Orang-orang itu menganggap desas-desus ini sesuatu yang remeh, namun Allah menganggapnya sebuah dosa yang besar. Apalagi mereka tidak pernah mendatangkan empat orang saksi. Maka mereka, para penuduh itu bagi Allah adalah sebesar-besar pendusta. Allah mengancam orang-orang yang menyulut fitnah ini dengan hukuman yang pedih dan di akhirat. Serta membebaskan keguncangan sosial ini.
Rasulpun memerintahkan hukuman cambuk kepada sebagian sahabatnya yang terpancing dengan tuduhan ini. Mereka kembali diterima persaksiannya setelah mereka bertobat. Kecuali orang-orang munafik yang bersembunyi dari hukum Allah. Kelak Allah akan membuka tabir kebusukan mereka.
Bahkan sampai-sampai Abu Bakar geram dengan salah seorang keluarganya yang miskin yang dikafilnya ikut terlibat dan termakan fitnah tersebut, yaitu Masthah bin Utsatsah. Beliau bersumpah untuk tidak mengafilnya lagi namun Allah menegurnya, ”Dan janganlah orang-orang yang mempunyai kelebihan dan kelapangan di antara kamu bersumpah bahwa mereka (tidak) akan memberi (bantuan) kepada kaum kerabat(nya), orang-orang yang miskin dan orang-orang yang berhijrah pada jalan Allah, dan hendaklah mereka mema’afkan dan berlapang dada. apakah kamu tidak ingin bahwa Allah mengampunimu? dan Allah adalah Maha Pengampun lagi Maha Penyayang.”(QS. Annur: 22)
Dan kalam Allah benar-benar tegas meneguhkan kesucian orang-orang yang benar-benar dikenal baik dan sama sekali tak terpikir sama sekali untuk melakukan perbuatan keji. ”Sesungguhnya orang-orang yang menuduh wanita yang baik-baik, yang lengah (dari berpikir untuk berbuat zina), lagi beriman, mereka terkena laknat di dunia dan akhirat, dan bagi mereka azab yang besar.” (QS. Annur : 23). Terlebih bila kita mau menadabburi ayat Allah dengan pemaknaan yang dalam pada ayat 26, ”Wanita-wanita yang keji adalah untuk laki-laki yang keji, dan laki-laki yang keji adalah untuk wanita-wanita yang keji (pula), dan wanita-wanita yang baik adalah untuk laki-laki yang baik dan laki- laki yang baik adalah untuk wanita-wanita yang baik (pula). Mereka (yang dituduh) itu bersih dari apa yang dituduhkan oleh mereka (yang menuduh itu). Bagi mereka ampunan dan rezki yang mulia (surga).”

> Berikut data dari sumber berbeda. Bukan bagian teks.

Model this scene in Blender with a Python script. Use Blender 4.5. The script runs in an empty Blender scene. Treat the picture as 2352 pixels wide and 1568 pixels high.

Aku kemudian bertanya kepada sahabatku, “ Mas, initnya bahwa Rasulullah, Janunungan kita saja mendapatkan cobaan fitnah dari Allah SWT. Kok kita berharap gak dapat cobaan semacam itu?. Kalo mau dibandingkan, kita bukan apa-apanya Rasulullah, tapi Baginda Rasul mampu melewati dengan tabah, padahal dosa saja Beliau terjaga” aku mulai menyakinkan dia.
“Yang akan menyelesaikan adalah waktu, tapi kita yang difitnah harus tabah, sabar dan ikhlas Mas. Gak mungkin manusia seperti kita tidak kena cobaan, tapi Allah akan membuktikan bahwa selama kita benar kita akan dijaga dalam kebenaran. Tenang aja Mas, Fitnah itu pernah menimpa Rasulullah, jadi kita juga harus siap. Ok Mas!” kata ku kepada sahabatku. Dan dial antas tersenyum mendengar ceritaku dan dia bilang, Den pinjem dong buku yang cerita tentang ini tadi, kayaknya aku harus baca banyak tentang sejarah Rasulullah. Alahamdulillah temanku mau belajar lagi tentang Junjungan Besar Kita, Nabi Muhammad SAW.